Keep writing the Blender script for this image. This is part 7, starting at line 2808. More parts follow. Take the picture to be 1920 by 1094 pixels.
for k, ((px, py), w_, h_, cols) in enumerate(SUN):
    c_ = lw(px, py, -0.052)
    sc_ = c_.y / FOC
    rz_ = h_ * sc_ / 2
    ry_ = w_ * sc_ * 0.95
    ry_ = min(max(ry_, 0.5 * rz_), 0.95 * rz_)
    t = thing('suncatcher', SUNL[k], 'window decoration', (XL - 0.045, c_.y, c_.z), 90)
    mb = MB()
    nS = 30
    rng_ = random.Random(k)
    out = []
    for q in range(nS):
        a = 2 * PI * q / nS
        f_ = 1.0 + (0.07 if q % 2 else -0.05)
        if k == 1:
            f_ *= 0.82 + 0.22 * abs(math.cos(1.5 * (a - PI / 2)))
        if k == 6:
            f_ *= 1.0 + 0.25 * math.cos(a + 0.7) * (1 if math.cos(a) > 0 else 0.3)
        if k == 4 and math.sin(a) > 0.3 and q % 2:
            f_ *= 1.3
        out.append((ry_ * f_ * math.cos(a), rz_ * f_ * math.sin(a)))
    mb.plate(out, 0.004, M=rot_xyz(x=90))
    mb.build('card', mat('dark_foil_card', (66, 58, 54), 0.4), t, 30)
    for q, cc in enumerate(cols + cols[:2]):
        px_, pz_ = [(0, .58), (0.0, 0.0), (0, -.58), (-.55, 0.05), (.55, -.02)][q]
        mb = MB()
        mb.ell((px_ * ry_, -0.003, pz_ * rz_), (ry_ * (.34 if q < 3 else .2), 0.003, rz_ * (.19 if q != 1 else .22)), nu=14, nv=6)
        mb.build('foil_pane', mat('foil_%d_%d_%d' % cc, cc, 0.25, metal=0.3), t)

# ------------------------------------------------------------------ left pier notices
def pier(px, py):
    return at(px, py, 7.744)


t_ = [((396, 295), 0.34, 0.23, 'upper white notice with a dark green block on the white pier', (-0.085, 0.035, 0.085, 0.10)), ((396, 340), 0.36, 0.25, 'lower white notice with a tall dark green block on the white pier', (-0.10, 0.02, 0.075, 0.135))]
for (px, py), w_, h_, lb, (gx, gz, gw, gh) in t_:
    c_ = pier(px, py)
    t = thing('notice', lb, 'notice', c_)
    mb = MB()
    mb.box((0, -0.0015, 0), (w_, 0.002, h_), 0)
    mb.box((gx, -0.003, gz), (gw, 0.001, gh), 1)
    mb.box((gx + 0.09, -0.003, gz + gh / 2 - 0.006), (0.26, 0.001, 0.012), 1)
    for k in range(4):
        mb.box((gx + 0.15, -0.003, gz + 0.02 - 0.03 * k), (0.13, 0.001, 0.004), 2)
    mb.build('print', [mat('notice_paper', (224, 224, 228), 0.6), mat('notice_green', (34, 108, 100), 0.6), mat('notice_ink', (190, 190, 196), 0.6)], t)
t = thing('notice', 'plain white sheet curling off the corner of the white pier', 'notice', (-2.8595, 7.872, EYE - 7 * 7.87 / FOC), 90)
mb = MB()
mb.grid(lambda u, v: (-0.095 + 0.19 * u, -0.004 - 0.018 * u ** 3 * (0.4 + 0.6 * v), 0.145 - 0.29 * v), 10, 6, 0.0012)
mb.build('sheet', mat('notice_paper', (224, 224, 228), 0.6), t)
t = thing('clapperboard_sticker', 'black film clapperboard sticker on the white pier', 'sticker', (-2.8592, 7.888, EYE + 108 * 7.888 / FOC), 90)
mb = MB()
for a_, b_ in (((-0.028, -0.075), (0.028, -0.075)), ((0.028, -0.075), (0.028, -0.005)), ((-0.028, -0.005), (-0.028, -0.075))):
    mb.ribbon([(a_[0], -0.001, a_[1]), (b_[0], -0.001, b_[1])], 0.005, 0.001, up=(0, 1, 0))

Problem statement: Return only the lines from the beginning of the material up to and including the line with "return at(px, py, 7.744)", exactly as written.

Written response:
Keep writing the Blender script for this image. This is part 7, starting at line 2808. More parts follow. Take the picture to be 1920 by 1094 pixels.
for k, ((px, py), w_, h_, cols) in enumerate(SUN):
    c_ = lw(px, py, -0.052)
    sc_ = c_.y / FOC
    rz_ = h_ * sc_ / 2
    ry_ = w_ * sc_ * 0.95
    ry_ = min(max(ry_, 0.5 * rz_), 0.95 * rz_)
    t = thing('suncatcher', SUNL[k], 'window decoration', (XL - 0.045, c_.y, c_.z), 90)
    mb = MB()
    nS = 30
    rng_ = random.Random(k)
    out = []
    for q in range(nS):
        a = 2 * PI * q / nS
        f_ = 1.0 + (0.07 if q % 2 else -0.05)
        if k == 1:
            f_ *= 0.82 + 0.22 * abs(math.cos(1.5 * (a - PI / 2)))
        if k == 6:
            f_ *= 1.0 + 0.25 * math.cos(a + 0.7) * (1 if math.cos(a) > 0 else 0.3)
        if k == 4 and math.sin(a) > 0.3 and q % 2:
            f_ *= 1.3
        out.append((ry_ * f_ * math.cos(a), rz_ * f_ * math.sin(a)))
    mb.plate(out, 0.004, M=rot_xyz(x=90))
    mb.build('card', mat('dark_foil_card', (66, 58, 54), 0.4), t, 30)
    for q, cc in enumerate(cols + cols[:2]):
        px_, pz_ = [(0, .58), (0.0, 0.0), (0, -.58), (-.55, 0.05), (.55, -.02)][q]
        mb = MB()
        mb.ell((px_ * ry_, -0.003, pz_ * rz_), (ry_ * (.34 if q < 3 else .2), 0.003, rz_ * (.19 if q != 1 else .22)), nu=14, nv=6)
        mb.build('foil_pane', mat('foil_%d_%d_%d' % cc, cc, 0.25, metal=0.3), t)

# ------------------------------------------------------------------ left pier notices
def pier(px, py):
    return at(px, py, 7.744)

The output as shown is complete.